The following summary of key points is from the Learning to Teach Inclusively (LTI) online module, Unit 1: Inclusive curriculum developed by the LTI project team at the University of Wolverhampton.

Summary of key points:
• Inclusive curriculum content reflects different social and cultural perspectives.
• An inclusive curriculum seeks to disturb our taken for granted ways of thinking and expose imbalances of power and partial understandings of the subject.
• Inclusive curricula focus on mastery of ‘threshold concepts' that all students need to develop for a deeper understanding of the subject.
• Inclusive curriculum designers work with students to align the curriculum to their diverse backgrounds and aspirations.
• Teachers and researchers believe objectivity, clarity and transparency are the elements of a fair assessment system.
• Students believe the key elements of a fair assessment system are a ‘level playing field', good feedback, balance and variety of assessment tasks, skilful and caring teachers.
• The essay is the dominant form of assessment in HE but some students are more prepared for this form of assessment than others.
• Students from lower socio economic backgrounds, those from some ethnic minorities, those who enter university with vocational qualifications, and those who have a disability are amongst the most disadvantaged by assessment practices in HE.
• Assessment in HE could be made fairer and more inclusive if we:
• Involve students in all aspects of assessment
• Make assessment relevant and sustainable
• Offer greater variety, choice and flexibility in assessment
• Align assessment to learning outcomes and to students' backgrounds and aspirations.

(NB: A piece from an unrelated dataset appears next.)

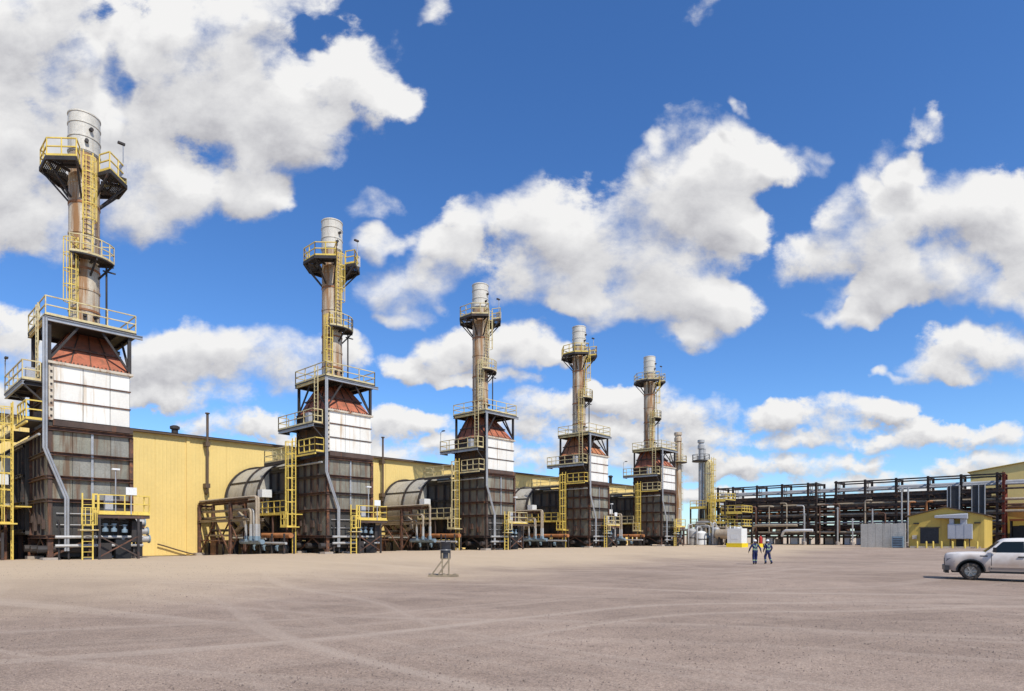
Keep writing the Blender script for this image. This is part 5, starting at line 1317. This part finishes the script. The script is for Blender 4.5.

The following summary of key points is from the Learning to Teach Inclusively (LTI) online module, Unit 2: Inclusive Pedagogy.

Summary of key points:
• Inclusive learning and teaching in higher education refers to the ways in which pedagogy, curricula and assessment are designed and delivered to engage students in learning that is meaningful, relevant and accessible to all.
• Student diversity is multi-faceted and complex. The categories ‘traditional' and ‘non-traditional' are inadequate to describe the rich diversity of students in HE today.
• Students value teachers who recognise them as individuals and who take account of their different interests, needs and backgrounds in their teaching.
• Students are more likely to participate in class when teachers create a safe and inclusive learning environment in which the expression of different views, ideas and beliefs is encouraged and being different, uncertain or confused is seen positively as an opportunity for collaborative learning.
• Students are more likely to engage academically when the learning activities and subject content harness and engage their prior experience and knowledge and require the use of high level cognitive skills (e.g. analysing, conjecturing, questioning, evaluating, synthesising, critiquing).
• Inclusive teachers are mindful of the diversity within their student groups. They select or create resources that reflect that diversity. They encourage students to add to those diverse resources.
• Inclusive teachers intervene to coordinate and stimulate rich exchanges and interactions between diverse students.
• Inclusive teachers anticipate and act to diffuse tension and conflict. They handle sensitive or controversial topics without silencing minority opinion or privileging dominant voices.